Это село немцы так и не взяли: танки утопили, авиация не брала, снаряды делали перелеты. Наши зарылись, будто в доте. Один танк, завязший по башню, они откопали и тоже сделали из него дот.
У нас все командиры рот сменились: раненые, убитые, больные… Отправляю раненых и убитых ночью, принимаю новое пополнение и развожу его по ротам, чего не делал наш маэстро-шахматист, добряк Алешин, который получил на новом месте танковый батальон. Его заместитель Слесарев уехал за шефом. А комиссаров всех упразднили, они стали заместителями командиров по политической части. И правильно.
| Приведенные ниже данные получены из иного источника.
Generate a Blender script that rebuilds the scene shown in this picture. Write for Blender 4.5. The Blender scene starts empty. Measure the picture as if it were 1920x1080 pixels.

* * *С середины января по июль 1942-го батальон не мылся в бане. Не менял бельё. Я обносился вконец. Сапоги носил немецкие с широченными голенищами. Бельё — из чёрного шелка, даже паразиты скатывались, и мы были относительно чистыми. «Мылись» ночами, раздеваясь до трусов — и в сугроб! Вода была на вес золота. В снегу масса убитых, а на Волхове лед промерз до полутора метров. Приносим лёд и ставим в ведрах на печурку…
Инициативу проявил ещё Алешин, организовал бригаду строителей. Разобрали дебаркадер и из него, в «штольне», в обрыв встроили баню. Когда дошёл до меня черед, то я всех согнал с полка, жарясь «насмерть» веником!
С тыловиками случались у меня крутые разговори. Обносились мы, как я уже сказал, до того, что с трупов немцев снимали сапоги. Вот до чего дошли нас свои снабженцы! Прихожу к ним:
— Дадите обмундирование?
— Да вас всё равно поубивают там…
— Сейчас же чтобы было! Иначе взлетите на воздух. Гранату брошу, я успею уйти, но вы уже тут остаетесь, — шучу я.
— Сейчас, сейчас! Пиши, Костя, чтобы одеть первый батальон!
* * *Я второй день командир батальона. И вдруг ночью дезертировал некто Ведерников. Это значило: комбата и ротного под суд трибунала, вплоть до разжалования. Оперуполномоченного Проскурина тоже в «кондей»! И это не вымысел, могло быть и такое. Был устный приказ, который передал нам Проскурин: «Украинцев ставить впереди огневых точек. Рядом, по возможности, сибиряков и позади дзота — комсомольца или коммуниста!» Это чтобы не сбежал к немцам украинец, тот, у которого семья в оккупации. То же относилось и к тем из местных, у кого семья осталась «на той стороне».
Я приготовил свои сумки, амуницию и жду ареста. Вдруг зуммер от соседа, моего однокашника по полковой школе в Сретенске и училищу в Свердловске Николая Филатова, комбата-1 в 299-м полку.